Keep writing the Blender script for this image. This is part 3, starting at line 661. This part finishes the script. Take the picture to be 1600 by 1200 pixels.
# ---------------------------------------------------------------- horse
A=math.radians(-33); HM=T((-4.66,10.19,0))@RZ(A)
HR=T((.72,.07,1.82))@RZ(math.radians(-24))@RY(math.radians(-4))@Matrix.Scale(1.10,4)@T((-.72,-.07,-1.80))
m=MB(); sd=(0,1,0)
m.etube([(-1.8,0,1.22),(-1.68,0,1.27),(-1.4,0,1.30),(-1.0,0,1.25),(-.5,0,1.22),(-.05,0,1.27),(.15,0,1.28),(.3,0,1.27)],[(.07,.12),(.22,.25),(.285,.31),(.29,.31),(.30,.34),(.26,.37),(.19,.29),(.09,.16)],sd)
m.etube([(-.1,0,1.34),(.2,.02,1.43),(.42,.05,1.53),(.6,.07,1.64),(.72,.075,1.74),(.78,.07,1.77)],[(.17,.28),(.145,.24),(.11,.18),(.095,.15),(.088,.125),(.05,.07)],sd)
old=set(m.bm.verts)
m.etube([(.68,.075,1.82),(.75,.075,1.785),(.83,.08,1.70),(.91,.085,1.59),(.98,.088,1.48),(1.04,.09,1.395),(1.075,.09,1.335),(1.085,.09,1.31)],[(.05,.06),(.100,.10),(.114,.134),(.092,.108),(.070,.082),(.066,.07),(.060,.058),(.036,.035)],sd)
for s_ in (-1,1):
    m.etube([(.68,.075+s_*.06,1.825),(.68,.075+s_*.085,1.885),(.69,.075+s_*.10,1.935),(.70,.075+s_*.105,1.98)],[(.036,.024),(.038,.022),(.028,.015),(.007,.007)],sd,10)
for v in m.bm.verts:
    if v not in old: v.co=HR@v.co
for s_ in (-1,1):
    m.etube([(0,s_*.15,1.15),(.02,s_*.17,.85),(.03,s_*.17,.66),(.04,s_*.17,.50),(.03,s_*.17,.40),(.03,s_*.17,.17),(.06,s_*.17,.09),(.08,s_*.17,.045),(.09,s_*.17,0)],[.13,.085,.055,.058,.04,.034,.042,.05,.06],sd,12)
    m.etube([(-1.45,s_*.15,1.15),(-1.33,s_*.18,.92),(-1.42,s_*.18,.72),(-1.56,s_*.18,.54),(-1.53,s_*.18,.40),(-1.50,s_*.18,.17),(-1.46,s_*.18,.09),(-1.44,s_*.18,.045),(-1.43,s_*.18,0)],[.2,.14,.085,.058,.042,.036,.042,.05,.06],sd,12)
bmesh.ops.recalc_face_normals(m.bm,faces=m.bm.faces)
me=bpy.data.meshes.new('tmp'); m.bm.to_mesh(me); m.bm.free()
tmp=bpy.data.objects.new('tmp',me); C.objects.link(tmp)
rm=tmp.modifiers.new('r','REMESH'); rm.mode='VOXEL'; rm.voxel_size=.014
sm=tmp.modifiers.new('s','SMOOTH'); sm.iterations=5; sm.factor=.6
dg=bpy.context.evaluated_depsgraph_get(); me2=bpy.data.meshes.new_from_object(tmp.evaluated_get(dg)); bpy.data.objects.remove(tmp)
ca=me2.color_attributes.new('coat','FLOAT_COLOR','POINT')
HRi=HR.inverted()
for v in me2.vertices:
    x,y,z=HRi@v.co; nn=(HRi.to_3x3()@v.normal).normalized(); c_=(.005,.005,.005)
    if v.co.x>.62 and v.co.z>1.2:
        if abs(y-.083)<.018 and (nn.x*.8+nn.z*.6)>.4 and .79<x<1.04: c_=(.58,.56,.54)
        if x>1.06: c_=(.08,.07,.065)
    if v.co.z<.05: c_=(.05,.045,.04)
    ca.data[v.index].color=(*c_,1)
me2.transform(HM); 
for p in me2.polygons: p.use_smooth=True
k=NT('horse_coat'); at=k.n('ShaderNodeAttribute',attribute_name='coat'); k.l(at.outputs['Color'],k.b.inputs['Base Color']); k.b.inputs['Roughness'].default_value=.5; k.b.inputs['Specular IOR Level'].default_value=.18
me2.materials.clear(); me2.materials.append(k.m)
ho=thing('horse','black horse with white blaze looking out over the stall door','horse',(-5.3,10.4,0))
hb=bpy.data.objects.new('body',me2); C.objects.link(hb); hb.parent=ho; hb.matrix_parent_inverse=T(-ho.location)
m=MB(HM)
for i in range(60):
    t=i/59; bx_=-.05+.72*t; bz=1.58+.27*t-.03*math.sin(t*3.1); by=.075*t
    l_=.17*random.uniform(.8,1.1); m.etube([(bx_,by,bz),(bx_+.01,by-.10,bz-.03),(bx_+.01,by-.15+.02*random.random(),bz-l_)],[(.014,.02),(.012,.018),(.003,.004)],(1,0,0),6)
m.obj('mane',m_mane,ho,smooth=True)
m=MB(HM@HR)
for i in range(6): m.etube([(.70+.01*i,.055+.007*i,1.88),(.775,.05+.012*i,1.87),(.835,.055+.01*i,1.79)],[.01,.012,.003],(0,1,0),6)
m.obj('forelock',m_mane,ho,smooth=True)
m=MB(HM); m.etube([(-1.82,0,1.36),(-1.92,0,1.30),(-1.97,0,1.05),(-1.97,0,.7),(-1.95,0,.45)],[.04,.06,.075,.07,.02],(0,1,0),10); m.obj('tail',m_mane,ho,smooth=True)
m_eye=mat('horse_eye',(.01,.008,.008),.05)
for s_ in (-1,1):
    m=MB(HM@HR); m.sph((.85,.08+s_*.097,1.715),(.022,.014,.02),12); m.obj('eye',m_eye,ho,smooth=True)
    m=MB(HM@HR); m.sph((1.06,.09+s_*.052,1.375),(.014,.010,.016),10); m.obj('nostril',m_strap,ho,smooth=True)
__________
__STATED PROBLEM__. Repeat the material in full, exactly as it stands.

__EXPECTED ANSWER__.
Keep writing the Blender script for this image. This is part 3, starting at line 661. This part finishes the script. Take the picture to be 1600 by 1200 pixels.
# ---------------------------------------------------------------- horse
A=math.radians(-33); HM=T((-4.66,10.19,0))@RZ(A)
HR=T((.72,.07,1.82))@RZ(math.radians(-24))@RY(math.radians(-4))@Matrix.Scale(1.10,4)@T((-.72,-.07,-1.80))
m=MB(); sd=(0,1,0)
m.etube([(-1.8,0,1.22),(-1.68,0,1.27),(-1.4,0,1.30),(-1.0,0,1.25),(-.5,0,1.22),(-.05,0,1.27),(.15,0,1.28),(.3,0,1.27)],[(.07,.12),(.22,.25),(.285,.31),(.29,.31),(.30,.34),(.26,.37),(.19,.29),(.09,.16)],sd)
m.etube([(-.1,0,1.34),(.2,.02,1.43),(.42,.05,1.53),(.6,.07,1.64),(.72,.075,1.74),(.78,.07,1.77)],[(.17,.28),(.145,.24),(.11,.18),(.095,.15),(.088,.125),(.05,.07)],sd)
old=set(m.bm.verts)
m.etube([(.68,.075,1.82),(.75,.075,1.785),(.83,.08,1.70),(.91,.085,1.59),(.98,.088,1.48),(1.04,.09,1.395),(1.075,.09,1.335),(1.085,.09,1.31)],[(.05,.06),(.100,.10),(.114,.134),(.092,.108),(.070,.082),(.066,.07),(.060,.058),(.036,.035)],sd)
for s_ in (-1,1):
    m.etube([(.68,.075+s_*.06,1.825),(.68,.075+s_*.085,1.885),(.69,.075+s_*.10,1.935),(.70,.075+s_*.105,1.98)],[(.036,.024),(.038,.022),(.028,.015),(.007,.007)],sd,10)
for v in m.bm.verts:
    if v not in old: v.co=HR@v.co
for s_ in (-1,1):
    m.etube([(0,s_*.15,1.15),(.02,s_*.17,.85),(.03,s_*.17,.66),(.04,s_*.17,.50),(.03,s_*.17,.40),(.03,s_*.17,.17),(.06,s_*.17,.09),(.08,s_*.17,.045),(.09,s_*.17,0)],[.13,.085,.055,.058,.04,.034,.042,.05,.06],sd,12)
    m.etube([(-1.45,s_*.15,1.15),(-1.33,s_*.18,.92),(-1.42,s_*.18,.72),(-1.56,s_*.18,.54),(-1.53,s_*.18,.40),(-1.50,s_*.18,.17),(-1.46,s_*.18,.09),(-1.44,s_*.18,.045),(-1.43,s_*.18,0)],[.2,.14,.085,.058,.042,.036,.042,.05,.06],sd,12)
bmesh.ops.recalc_face_normals(m.bm,faces=m.bm.faces)
me=bpy.data.meshes.new('tmp'); m.bm.to_mesh(me); m.bm.free()
tmp=bpy.data.objects.new('tmp',me); C.objects.link(tmp)
rm=tmp.modifiers.new('r','REMESH'); rm.mode='VOXEL'; rm.voxel_size=.014
sm=tmp.modifiers.new('s','SMOOTH'); sm.iterations=5; sm.factor=.6
dg=bpy.context.evaluated_depsgraph_get(); me2=bpy.data.meshes.new_from_object(tmp.evaluated_get(dg)); bpy.data.objects.remove(tmp)
ca=me2.color_attributes.new('coat','FLOAT_COLOR','POINT')
HRi=HR.inverted()
for v in me2.vertices:
    x,y,z=HRi@v.co; nn=(HRi.to_3x3()@v.normal).normalized(); c_=(.005,.005,.005)
    if v.co.x>.62 and v.co.z>1.2:
        if abs(y-.083)<.018 and (nn.x*.8+nn.z*.6)>.4 and .79<x<1.04: c_=(.58,.56,.54)
        if x>1.06: c_=(.08,.07,.065)
    if v.co.z<.05: c_=(.05,.045,.04)
    ca.data[v.index].color=(*c_,1)
me2.transform(HM); 
for p in me2.polygons: p.use_smooth=True
k=NT('horse_coat'); at=k.n('ShaderNodeAttribute',attribute_name='coat'); k.l(at.outputs['Color'],k.b.inputs['Base Color']); k.b.inputs['Roughness'].default_value=.5; k.b.inputs['Specular IOR Level'].default_value=.18
me2.materials.clear(); me2.materials.append(k.m)
ho=thing('horse','black horse with white blaze looking out over the stall door','horse',(-5.3,10.4,0))
hb=bpy.data.objects.new('body',me2); C.objects.link(hb); hb.parent=ho; hb.matrix_parent_inverse=T(-ho.location)
m=MB(HM)
for i in range(60):
    t=i/59; bx_=-.05+.72*t; bz=1.58+.27*t-.03*math.sin(t*3.1); by=.075*t
    l_=.17*random.uniform(.8,1.1); m.etube([(bx_,by,bz),(bx_+.01,by-.10,bz-.03),(bx_+.01,by-.15+.02*random.random(),bz-l_)],[(.014,.02),(.012,.018),(.003,.004)],(1,0,0),6)
m.obj('mane',m_mane,ho,smooth=True)
m=MB(HM@HR)
for i in range(6): m.etube([(.70+.01*i,.055+.007*i,1.88),(.775,.05+.012*i,1.87),(.835,.055+.01*i,1.79)],[.01,.012,.003],(0,1,0),6)
m.obj('forelock',m_mane,ho,smooth=True)
m=MB(HM); m.etube([(-1.82,0,1.36),(-1.92,0,1.30),(-1.97,0,1.05),(-1.97,0,.7),(-1.95,0,.45)],[.04,.06,.075,.07,.02],(0,1,0),10); m.obj('tail',m_mane,ho,smooth=True)
m_eye=mat('horse_eye',(.01,.008,.008),.05)
for s_ in (-1,1):
    m=MB(HM@HR); m.sph((.85,.08+s_*.097,1.715),(.022,.014,.02),12); m.obj('eye',m_eye,ho,smooth=True)
    m=MB(HM@HR); m.sph((1.06,.09+s_*.052,1.375),(.014,.010,.016),10); m.obj('nostril',m_strap,ho,smooth=True)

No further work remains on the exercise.